"New new" strategy

by Colin on July 4, 2009

So in May I was all excited: exercised my ass off, ate 1300-1700 calories a day.. down eight pounds by mid-month! Then I stalled somehow, and had it all back — plus one — at the end of the month. I assign the blame to three things:

1. Serious undereating. Cannot have been good for the metabolism.
2. Exercising to the point of burnout.
3. Relying on daily improvements in my weight for motivation.

It’s kind of fun, in a way, to fix a severe short-term goal: I would want to see a lower number — even 0.2 pounds lower — the next morning so much that I’d eat even less, exercise even more, etc. The feeling of success was tremendous, and so motivating. But, one big meal somewhere brought back a few pounds of water weight, which was heartbreaking. It set back a week of “progress” and made my numbers much, much less superhuman.

This is just me rehashing for myself, guys, and trying to drive home my lessons learned. They were: eat less, not too much less. Exercise more, but lightly or moderately, something you can tolerate. And, above all, weigh no more than once a week. Don’t get sucked into competing with yesterday’s number! I’m happier, losing weight, and I don’t really care how long it takes, since I feel fine. The only hard part is maintaining all this patience!

My routine:

1. Consume 1800-2200 calories daily. If I’m not hungry or am too tired, I have some wine or a cocktail to reach my minimum, which feels great. No more 1300-1500 days allowed!

2. 1 hour on treadmill at 10 degrees incline per day, every day, at 2 mph — burns about 400 calories. I play fast-paced, fairly simple computer games to make this go very quickly. (I suggest plantsvszombies.com and surfshelf.com)

3. Eat out, but lightly, and only foods that will be easy to enter into my calorie-counting software! Its too easy to lose the routine once you start leaving things out.
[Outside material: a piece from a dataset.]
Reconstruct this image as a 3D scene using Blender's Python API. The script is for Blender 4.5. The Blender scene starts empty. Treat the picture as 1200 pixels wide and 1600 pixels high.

4. Big attitude change: only Monday’s weight “counts”. I’ll weigh myself other days, but I never write it down or enter it in my software, and it gives me some context if the next Monday turns out not to be my best day of the 7. I am not banking on dramatic weekly improvements, either: I can wait to see a two- or three-week trend, and if it’s more than a pound a week, awesome.

Last, I’m not calling myself successful here. I read that telling people your plans gives you a premature feeling of completion. Well, this is just getting started. No success yet here. I’ll be done when all my clothes fit well, when I’ve gained back a couple of belt notches, and when people notice that I’ve lost a lot of weight. I’m thinking it’s going to take 2-3 more months for sure.. but we can do that.

Thanks for letting me use this space to reflect on it!

{ 3 comments }

South Beach Steve July 4, 2009 at 12:28 pm

Colin, I feel like you do about the scale. I weigh almost every day, but I hardly pay attention to any of those but the weight on Sunday. Good post.

matthew July 5, 2009 at 7:42 am

depending on how overweight you are and your body composition, you may not have people noticing even after 3 months. It took about 4-5 months for people to start noticing my loss from 287 to about 250 or so. Don’t rely on others for you self-affirmation. You’ll feel better, both physically and emotionally, and you’ll see the difference in yourself and how your clothes fit. Try to rely on that instead.

Rick July 6, 2009 at 7:53 pm

I like your new approach. I don’t weigh myself at all (right now, anyway), but last time I did this, I tried to limit myself to a weekly weigh-in, not daily. It just seemed to work better for me that way. Glad you’re on to a system that will work for you.